Why were those memories blurry, shrouded in a cloud of forgetfulness?
But in the morning, as soon as my consciousness dropped from the astral plane, before my eyes had so much as a chance to crack open, the bad things jumped out of my brain like a jack-in-the-box with eight heads. The worst of the words clung to me, following me into every activity, springing back up just when I got distracted enough to feel ok again.
I journaled these rushes of negative feelings, the cutting exchanges that soured my memory. I tapped to remove their stinging charge and clear them from my body. And sometimes, I forgot completely, without any effort at all.
Those stretches were lengthening, when I didn’t think about how it went bad.
Did it have to? End badly?
Why couldn’t we have drifted apart, lost touch or gotten so wrapped up in our respective success that we no longer needed to fill each other’s void? Texts dwindling until we didn’t take up residence in each other’s daily lives, scouring every detail ad nauseam.
What if life had seamlessly smoothed our friendship into a juicy catch-up call a few times a year or spontaneous meetup in a blue moon?
No blow up, breakup or catastrophe coupled with heaps of blame.
Why couldn’t our ending have been easier?
Jesus, everything ends badly, otherwise it wouldn’t end. Tom Cruise as Brian, Cocktail
But we had been too close for that to be our way. Too entrenched. Too involved. Too co-dependent.
It had been too unhealthy for too long for us to simmer off into neutrality.
We had to crumble into the rubble and get sooty with all the yuck of hurt feelings — guilt, blame and “she said”s. In the middle of making the bed, I’d find myself rolling around in the ashes of what we thought we had, now desiccated, burned. Tingeing the start of my day with regret. Having to stop, and clear, and start over, until it all came crashing down on me again.
In this stage, the fallout, only the ugliness curdled to the surface in grotesque boils of embarrassing emotions.

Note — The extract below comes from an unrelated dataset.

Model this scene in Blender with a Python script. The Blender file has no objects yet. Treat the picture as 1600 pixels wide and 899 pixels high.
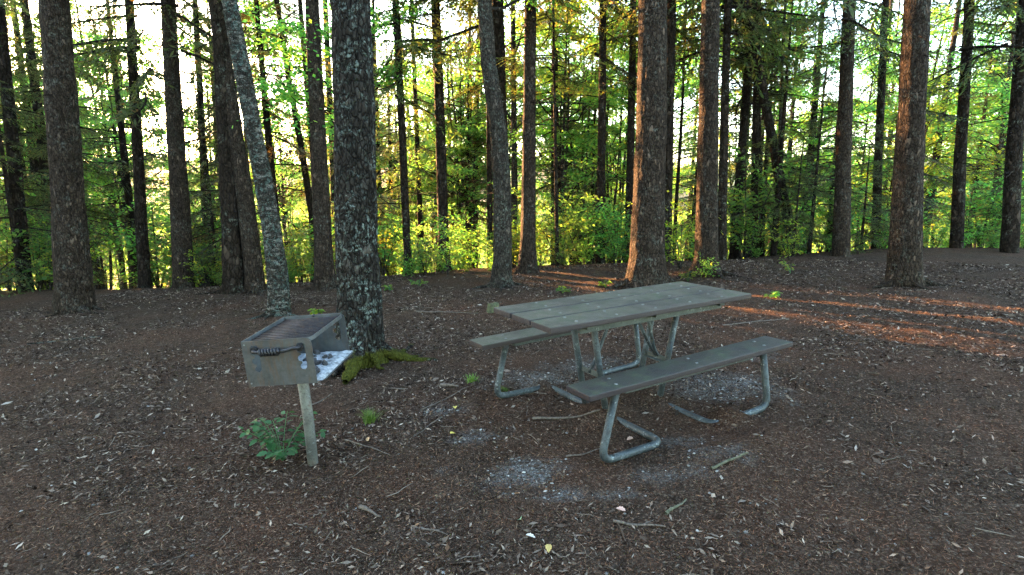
import bpy, bmesh, math, random
import numpy as np
from mathutils import Vector, Matrix, Euler
from mathutils.geometry import tessellate_polygon
PI = math.pi
rng = np.random.default_rng(7)
random.seed(7)
scene = bpy.context.scene
COL = scene.collection

# ------------------------------------------------------------------ camera
CAM_H, F_PX, PITCH = 1.589, 870.0, math.radians(9.27)
cam_d = bpy.data.cameras.new('camera'); cam = bpy.data.objects.new('camera', cam_d); COL.objects.link(cam)
cam.location = (0, 0, CAM_H); cam.rotation_euler = (PI/2 - PITCH, 0, 0)
cam_d.sensor_width = 36; cam_d.lens = F_PX/1600*36; cam_d.clip_start = .05; cam_d.clip_end = 3000
scene.camera = cam
cP, sP = math.cos(PITCH), math.sin(PITCH)
def ray(px, py):
    X = (px-800)/F_PX; U = (449.5-py)/F_PX
    return np.array([X, cP+U*sP, -sP+U*cP])
def at_y(px, py, Y):                       # photo pixel -> real point standing Y metres away
    r = ray(px, py); t = Y/r[1]
    return np.array([r[0]*t, Y, CAM_H+r[2]*t]), t
def on_ground(px, py):
    r = ray(px, py); t = 1.0
    lo, hi = .5, 60.
    ts = np.linspace(1, 40, 4000)
    P = np.array([0, 0, CAM_H])[None] + ts[:, None]*r[None]
    below = P[:, 2] < ground_z(P[:, 0], P[:, 1])
    i = int(np.argmax(below)) if below.any() else 1000
    return P[i], ts[i]

# ------------------------------------------------------------------ noise and terrain
def _h(ix, iy, iz, seed):
    n = (ix.astype(np.int64)*374761393 + iy.astype(np.int64)*668265263 + iz.astype(np.int64)*2147483647 + seed*974634777) & 0xffffffff
    n = ((n ^ (n >> 13))*1274126177) & 0xffffffff
    n = ((n ^ (n >> 16))*2246822519) & 0xffffffff
    return ((n ^ (n >> 15)) & 0xffffff)/float(0xffffff)
def vnoise(x, y, z=0., seed=0):
    x, y, z = np.broadcast_arrays(np.asarray(x, float), np.asarray(y, float), np.asarray(z, float))
    ix, iy, iz = np.floor(x), np.floor(y), np.floor(z)
    fx, fy, fz = x-ix, y-iy, z-iz
    fx, fy, fz = [q*q*(3-2*q) for q in (fx, fy, fz)]
    r = 0
    for a in (0, 1):
        for b in (0, 1):
            for c in (0, 1):
                w = (fx if a else 1-fx)*(fy if b else 1-fy)*(fz if c else 1-fz)
                r = r + w*_h(ix+a, iy+b, iz+c, seed)
    return r*2-1
def fbm(x, y, z=0., seed=0, o=3):
    r = 0; a = 1; s = 0
    for k in range(o):
        r = r + a*vnoise(x*2**k, y*2**k, z*2**k, seed+k); s += a; a *= .5
    return r/s
TY = math.radians(29.4); TX0, TY0 = .86, 4.11
def tab_xy(x, y):                          # world -> table axes
    dx, dy = x-TX0, y-TY0
    return dx*math.cos(TY)+dy*math.sin(TY), -dx*math.sin(TY)+dy*math.cos(TY)
MOUNDS = [(-.26, -.08, .17, .20, .085), (.42, -.66, .13, .11, .08), (.25, .02, .17, .26, .08),
          (-.30, .66, .07, .12, .07), (-.55, -.45, .2, .2, .012), (.2, -1.0, .5, .1, .03), (-.1, -.93, .35, .08, .02)]
def smooth(a, b, x):
    t = np.clip((x-a)/(b-a), 0, 1); return t*t*(3-2*t)
def ground_z(x, y):
    x = np.asarray(x, float); y = np.asarray(y, float)
    z = .041*(np.clip(x, -9, 9)-.86)+.004*(np.clip(y, -5, 14)-4.11)
    tx, ty = tab_xy(x, y)
    near = np.exp(-((tx/1.3)**4+(ty/1.1)**4))
    z = z+(1-.75*near)*(.035*fbm(x*.45, y*.45, 0, 3)*smooth(0, 3, np.abs(y-4)) + .022*fbm(x*1.3, y*1.3, 0, 5) + .009*fbm(x*5, y*5, 0, 9))
    for (a, b, sa, sb, h) in MOUNDS:
        z = z+h*np.exp(-((tx-a)/sa)**2-((ty-b)/sb)**2)
    s = np.clip(y-(11.9+.10*x+.5*vnoise(x*.2, 3.3, 0, 2)), 0, None)
    z = z-24*(1-np.exp(-.30*s*s/(s+3.5)/24))
    z = z+.25*fbm(x*.25, y*.25, 0, 21)*smooth(14, 22, y)
    hill = 62+16*fbm(x*.004, y*.003, 0, 31)+10*fbm(x*.02, y*.02, 0, 33)
    z = z+hill*smooth(190, 640, y)
    return z
def gz(x, y): return float(ground_z(np.array([x]), np.array([y]))[0])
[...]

The other had to be the enemy in order to let them go.
So what now?
How many years would have to pass until she became like the others? The ones I’d fallen out with, that wrecked my existence then, but now, not even so much as a twinge of guilt remained. I wanted to expedite that process and wipe all memory of her from my life. All my mistakes. Everything I said that I regretted. The parts of myself I shared that I never should have. How stifled and tamped down I felt in our dynamic, belittled and underestimated.
Freedom would never exist inside of what had been, Us.
How can someone loom so large in your life that your heart breaks upon the realization that they need to leave it? Because you won’t ever soar as long as they’re perched in your picture. They’ll do whatever it takes to position themselves above you, in the most loving way, of course. Drilling inside to the deepest doubts, mining the tiniest parts of you that never feel secure no matter how much spiritual work you do. That one makes it their unconscious mission to know you fuller than you think you know yourself, so they can keep tabs, take credit and claim power. You will only be safe when they can only say, “I knew her when . . .”
It’s devastating to be truly seen and have that used against you.
I hope that’s not what I remember most, because right now, it’s all I see.
But just yesterday, while doing dishes, I thought of something random.
She’d find that funny, I twittered inside with the bubbly feeling that preceded texting her something delicious, as if nothing had happened, and I wasn’t wading knee-deep in the fallout. In that flashing glimmer, my insides warmed with the remembrance of tickled times rife with inside jokes and hours-long phone convos in the middle of the night.
Maybe I could go there sometimes. To the magic of Us, sans the rest. Where neither of us was the bitch. We were glorious in our groove. And no one was the wiser.
After rebirth, I rise and fall, until I find myself again.